Thursday, June 2, 2016

You Don't Understand

I've seen this happen so much lately, it has made my head spin round and round like a child's toy top.  People say far too much, "you don't understand" and this really hurts me to no end.  The pain that statement inflicts is just as bad as if they pulled a gun and took a shot.

Years ago, I was at an event and this person that was in a wheel chair was trying to be strong.  I was trying to help them a little and they really got angry at me.  They stated strongly to me and in no uncertain terms that I just didn't understand what they were going through because I was not in a wheel chair.  Their eyes got real wide when I looked at them and said, "oh, but it wasn't but a few years ago that I was!"

It leaves me scratching my head...

I've had moments online lately that I have truly tried to be encouraging and then heard the words, "you don't understand".  It always leaves me scratching my head because if the person only knew just how much I truly did understand, they probably would blush with embarrassment.  I always think, but if I have missed something, why not try to help me understand, rather than just dismiss me as being "stupid".

I know we all have our difficulties and our struggles.  I know some of us face some very tough and insurmountable odds in getting through our days.  I get that.  I've been through those moments and if you go back through this blog, you will read many of them.  From depression, anxiety, suicide, paralysis, Conversion Disorder, full body rashes, body pain like no other and just trying to deal with the many circumstances of life - yes, I think I have a pretty good idea of what others go through.

Maybe I don't fully understand...

Maybe my experiences don't match up to yours 100%.  Maybe I don't fully understand what your day is like or what that particular part of your story means.  Maybe I see things through my life's experiences and not necessarily your filters, but it does not mean I don't understand.

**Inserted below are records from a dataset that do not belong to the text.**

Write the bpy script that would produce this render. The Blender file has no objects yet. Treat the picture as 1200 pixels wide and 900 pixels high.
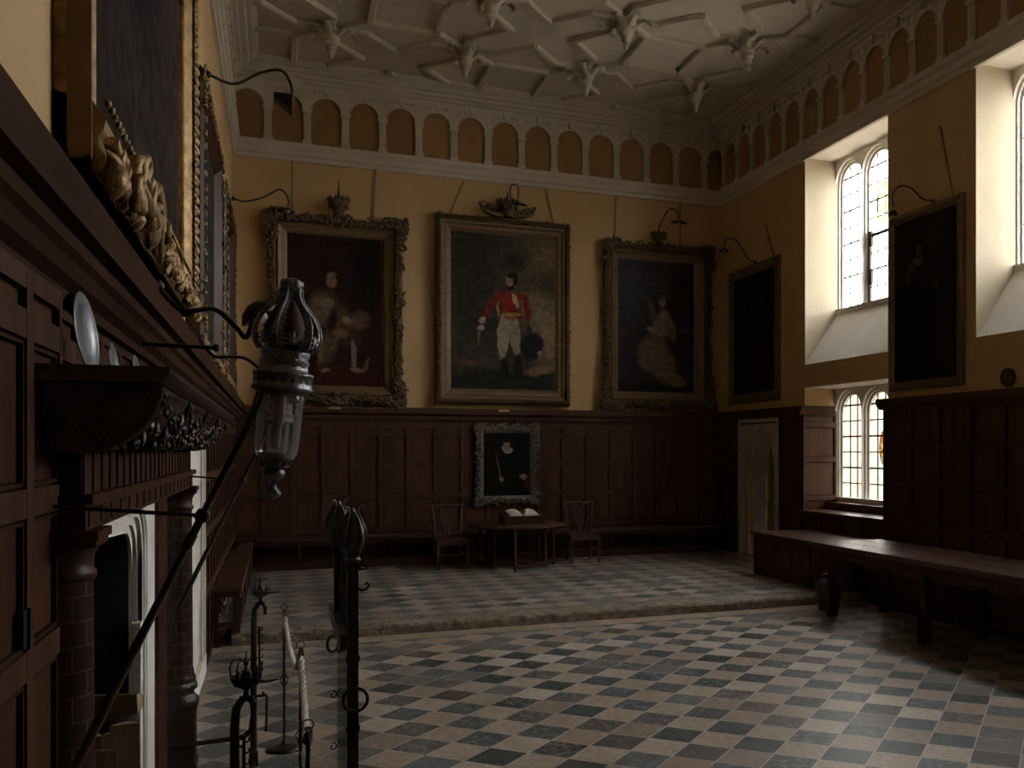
import bpy, math, random
from mathutils import Vector, Matrix
PI = math.pi
random.seed(7)
SC = bpy.context.scene
COL = SC.collection

# ------------------------------------------------------------------ camera, sky, exposure
FPX, PX0, PY0 = 1125.556, 793.0, 527.0
YAW = math.atan2(PX0 - 325.0, FPX)
cam_d = bpy.data.cameras.new('camera'); cam = bpy.data.objects.new('camera', cam_d); COL.objects.link(cam)
cam.location = (0, 0, 1.95); cam.rotation_euler = (PI / 2, 0, -YAW)
cam_d.sensor_width = 36; cam_d.lens = FPX / 1200 * 36
cam_d.shift_x = (600 - PX0) / 1200; cam_d.shift_y = (PY0 - 450) / 1200
cam_d.clip_start = 0.05; cam_d.clip_end = 200
SC.camera = cam
world = bpy.data.worlds.new('world'); SC.world = world; world.use_nodes = True
wbg = world.node_tree.nodes['Background']
wbg.inputs[0].default_value = (0.97, 0.98, 1.0, 1); wbg.inputs[1].default_value = 23.0
SC.view_settings.view_transform = 'Standard'; SC.view_settings.look = 'None'
SC.view_settings.exposure = 0.0; SC.view_settings.gamma = 1.0
SC.view_settings.use_curve_mapping = False
cy = SC.cycles
cy.use_denoising = True; cy.max_bounces = 10; cy.diffuse_bounces = 6; cy.glossy_bounces = 4
cy.transparent_max_bounces = 16; cy.transmission_bounces = 6; cy.caustics_reflective = False; cy.caustics_refractive = False
cy.sample_clamp_indirect = 4.0

# ------------------------------------------------------------------ room numbers (metres)
XL, XR, YB, YF = -0.63, 7.577, 16.09, -3.2
ZC, ZD, YD = 7.9, 0.13, 10.46        # ceiling, dais height, dais front
XG = 8.16                            # glass plane

# ------------------------------------------------------------------ materials
MATS = {}
def nt_new(name):
    m = bpy.data.materials.new(name); m.use_nodes = True
    nt = m.node_tree
    return m, nt, nt.nodes['Principled BSDF']
def N(nt, t, **kw):
    n = nt.nodes.new(t)
    for k, v in kw.items():
        if k in n.bl_rna.properties.keys(): setattr(n, k, v)
    return n
def ramp(nt, fac, stops):
    r = N(nt, 'ShaderNodeValToRGB'); els = r.color_ramp.elements
    while len(els) > 1: els.remove(els[-1])
    els[0].position = stops[0][0]; els[0].color = (*stops[0][1], 1)
    for p, c in stops[1:]:
        e = els.new(p); e.color = (*c, 1)
    nt.links.new(fac, r.inputs[0]); return r.outputs[0]
def math_n(nt, op, a, b=None):
    n = N(nt, 'ShaderNodeMath', operation=op)
    for i, v in enumerate((a, b)):
        if v is None: continue
        if isinstance(v, (int, float)): n.inputs[i].default_value = v
        else: nt.links.new(v, n.inputs[i])
    return n.outputs[0]
def mixc(nt, fac, a, b, mode='MIX'):
    n = N(nt, 'ShaderNodeMix', data_type='RGBA', blend_type=mode)
    for i, v in ((0, fac), (6, a), (7, b)):
        if isinstance(v, (int, float)): n.inputs[i].default_value = v
        elif isinstance(v, tuple): n.inputs[i].default_value = (*v, 1)
        else: nt.links.new(v, n.inputs[i])
    return n.outputs[2]
def wax(m, nt, b, fac, rough):
    """matte surface with a thin even wax sheen, no strong grazing reflection"""
    d = N(nt, 'ShaderNodeBsdfDiffuse'); g = N(nt, 'ShaderNodeBsdfGlossy'); mx = N(nt, 'ShaderNodeMixShader')
    for l in list(nt.links):
        if l.to_socket == b.inputs['Base Color']: nt.links.new(l.from_socket, d.inputs[0])
        elif l.to_socket == b.inputs['Normal']: nt.links.new(l.from_socket, d.inputs['Normal']); nt.links.new(l.from_socket, g.inputs['Normal'])
    g.inputs['Roughness'].default_value = rough; mx.inputs[0].default_value = fac
    nt.links.new(d.outputs[0], mx.inputs[1]); nt.links.new(g.outputs[0], mx.inputs[2])
    nt.links.new(mx.outputs[0], [n for n in nt.nodes if n.type == 'OUTPUT_MATERIAL'][0].inputs[0]); nt.nodes.remove(b)
def simple(name, c1, c2=None, rough=.5, metal=0., scale=6., stretch=(1, 1, 1), bump=0., bscale=None, detail=4., spec=.5, waxy=None):
    if name in MATS: return MATS[name]
    m, nt, b = nt_new(name)
    c2 = c2 or tuple(x * .75 for x in c1)
    tc = N(nt, 'ShaderNodeTexCoord'); mp = N(nt, 'ShaderNodeMapping'); mp.inputs[3].default_value = stretch
    nt.links.new(tc.outputs['Object'], mp.inputs[0])
    no = N(nt, 'ShaderNodeTexNoise'); no.inputs['Scale'].default_value = scale; no.inputs['Detail'].default_value = detail
    nt.links.new(mp.outputs[0], no.inputs[0])
    nt.links.new(ramp(nt, no.outputs[0], [(.3, c2), (.7, c1)]), b.inputs['Base Color'])
    b.inputs['Roughness'].default_value = rough; b.inputs['Metallic'].default_value = metal
    b.inputs['Specular IOR Level'].default_value = spec
    if bump:
        n2 = N(nt, 'ShaderNodeTexNoise'); n2.inputs['Scale'].default_value = bscale or scale * 4; n2.inputs['Detail'].default_value = 3
        nt.links.new(mp.outputs[0], n2.inputs[0])
        bp = N(nt, 'ShaderNodeBump'); bp.inputs['Strength'].default_value = bump; bp.inputs['Distance'].default_value = .02
        nt.links.new(n2.outputs[0], bp.inputs['Height']); nt.links.new(bp.outputs[0], b.inputs['Normal'])
    if waxy: wax(m, nt, b, waxy, rough)
    MATS[name] = m; return m

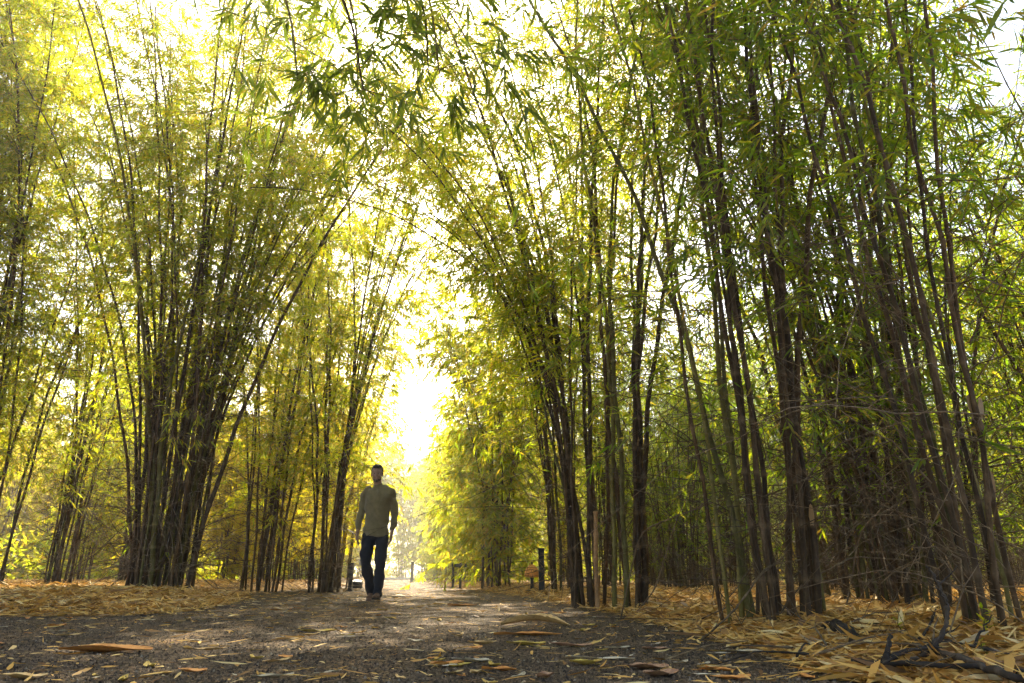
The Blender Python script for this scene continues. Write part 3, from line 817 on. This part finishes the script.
limb_w('fallen_log', np.array([onb(826, 628), onb(838, 632, .02), onb(850, 638, .02), onb(857, 643)]), .030, .026, DARKWOOD, 'short dark rotten log half buried in the straw', 'log')
limb_w('fallen_branch', np.array([onb(885, 676), onb(889, 662, .03), onb(893, 652, .06)]), .012, .008, DARKWOOD, 'short black stub standing out of the straw by the level branch')
rr = np.random.default_rng(19)
for i in range(16):
    p0 = onb(rr.uniform(640, 1015), rr.uniform(622, 672)); a = rr.uniform(0, PI); L = rr.uniform(.2, .6)
    q = p0 + np.array([math.cos(a) * L, math.sin(a) * L, 0]); q[2] = hz(q[0], q[1]) + .05 + rr.uniform(0, .06)
    p0[2] += .01; mid_ = (p0 + q) / 2 + np.array([0, 0, rr.uniform(0, .04)])
    limb_w('fallen_twig', np.array([p0, mid_, q]), .005, .002, TWIG if i % 3 else DARKWOOD, 'thin bare twig lying loose on the straw bank', 'twig', 'loose twigs on the straw bank')
# thin dead canes leaning between the clumps of the near side
for (pa, pb, y0, y1, lab) in (((640, 530), (820, 490), 6.0, 5.2, 'thin dead cane leaning across in front of the narrow clump'),
                          ((800, 585), (905, 560), 4.6, 5.0, 'pale dead cane arching low over the dim floor'),
                          ((860, 530), (1010, 420), 5.2, 4.4, 'long grey cane slanting up into the slender clump'),
                          ((735, 610), (800, 560), 4.1, 4.3, 'bowed cane springing from the foot of the thick culmed clump'),
                          ((655, 590), (700, 470), 6.4, 6.6, 'brown leaning cane standing behind the straw bank')):
    A = stand(*pa, y0); B = stand(*pb, y1); M_ = (A + B) / 2 + np.array([0, 0, .10])
    G0 = A.copy(); G0[2] = hz(A[0], A[1]); G0[0] -= .2
    limb_w('leaning_cane', np.array([G0, A, M_, B]), .007, .003, TWIG, lab, 'cane', forks=((.6, .2, .1, .12, .003), (.8, .12, -.1, .15, .002)))


# seedlings: little green shoots coming through the straw
def seedling(px, py, n, h, label, seed):
    p = onb(px, py); r = np.random.default_rng(seed); root = empty('seedling', tuple(p - [0, 0, .02]))
    pts = np.stack([r.normal(0, .004, 6).cumsum(), r.normal(0, .004, 6).cumsum(), np.linspace(0, h, 6)], -1)
    V, F = tube_geo(pts, np.linspace(.003, .0012, 6), 5); link('stem', np_mesh('stem', V, F, CULM_G), root)
    k = r.uniform(.25, 1, n); a = r.uniform(0, 6.28, n); el = r.uniform(-.2, .8, n)
    P = np.stack([np.interp(k, np.linspace(0, 1, 6), pts[:, j]) for j in range(3)], -1)
    D = np.stack([np.cos(a) * np.cos(el), np.sin(a) * np.cos(el), np.sin(el)], -1)
    V, F = leaves_geo(P, D, nrm(np.array([0, 0, 1.]) + r.normal(0, .2, (n, 3))), h * r.uniform(.25, .5, n), h * .09 * r.uniform(.7, 1.3, n))
    link('foliage', np_mesh('foliage', V, F, LEAF), root); tag(root, label, 'seedling')
seedling(988, 640, 16, .14, 'small green seedling at the foot of the slender clump', 1)
seedling(902, 632, 9, .10, 'tiny green shoot on the open straw behind the fallen branches', 2)
seedling(985, 655, 10, .07, 'low green weed among the fallen branches', 3)
seedling(674, 612, 8, .09, 'tiny green shoot on the straw between two clumps', 4)

# ------------------------------------------------------------------ path furniture
BLACK, nt, b = mat('black_metal', (.018, .018, .02), .5)
bump(nt, b, noise(nt, 40, 3, .6, obj_co(nt)), .15, .003)


def rbox(bm, c, s, bev=.006, rot=None):
    g = bmesh.ops.create_cube(bm, size=1)['verts']
    M = Matrix.Translation(c) @ (rot or Matrix()) @ Matrix.Diagonal((*s, 1))
    bmesh.ops.transform(bm, matrix=M, verts=g)
    es = list({e for v in g for e in v.link_edges})
    bmesh.ops.bevel(bm, geom=es, offset=bev, segments=2, affect='EDGES')


def bm_obj(name, bm, m, parent=None, smooth=False):
    me = bpy.data.meshes.new(name); bm.to_mesh(me); bm.free(); me.materials.append(m)
    if smooth:
        for p in me.polygons: p.use_smooth = True
    return link(name, me, parent)


def lathe(bm, prof, seg=20, c=(0, 0)):
    rings = []
    for r_, z in prof:
        rings.append([bm.verts.new((c[0] + r_ * math.cos(a), c[1] + r_ * math.sin(a), z)) for a in np.linspace(0, 2 * PI, seg, endpoint=False)])
    for A, B in zip(rings[:-1], rings[1:]):
        for k in range(seg): bm.faces.new((A[k], A[(k + 1) % seg], B[(k + 1) % seg], B[k]))
    bm.faces.new(rings[0][::-1]); bm.faces.new(rings[-1])


def spot(px, d):
    l = at_d(px, d); return (l[0], l[1], max(hz(l[0], l[1]), 0) + .0)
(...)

I feel for others more than most will ever know.  I hurt when I see others hurt.  I want to scream when I see injustice.  I want to rid this world of the pain and I often feel like I'm not enough to help.  To say, "you don't understand" to me is like a big slap in the face.

What if instead of saying "you don't understand", that maybe you help someone understand.  Share more of your story.  Write about what you are going through.  After all, these are ways to help heal and make sense out of what is happening when it seems like nothing makes sense.

I write on my blog and in my tweets the things that I know have helped me.  I write to help give a brighter outlook on things or to give hope that things can change and get better.  I write to help give a different perspective or conscious awareness that may is hard to see.  At no time is my writing about inflicting hurt upon another.

Challenged to look further....

The things that helped me the most in addition to understanding and compassion were the moments when I was challenged to look further, to be more than that moment, and to see other ways I could view what was taking place.  It was in challenging those uncomfortable moments that I began to find my way forward.  I try to do the same with everyone I meet.

I wrote this blog post some time ago about Holding The Space For Someone and I think it matches up to the point I'm trying to make here.


http://mindbodythoughts.blogspot.com/2010/01/holding-space-for-someone.html


Question Of The Day

What other ways can people help us heal and progress in life or understand what we are going through?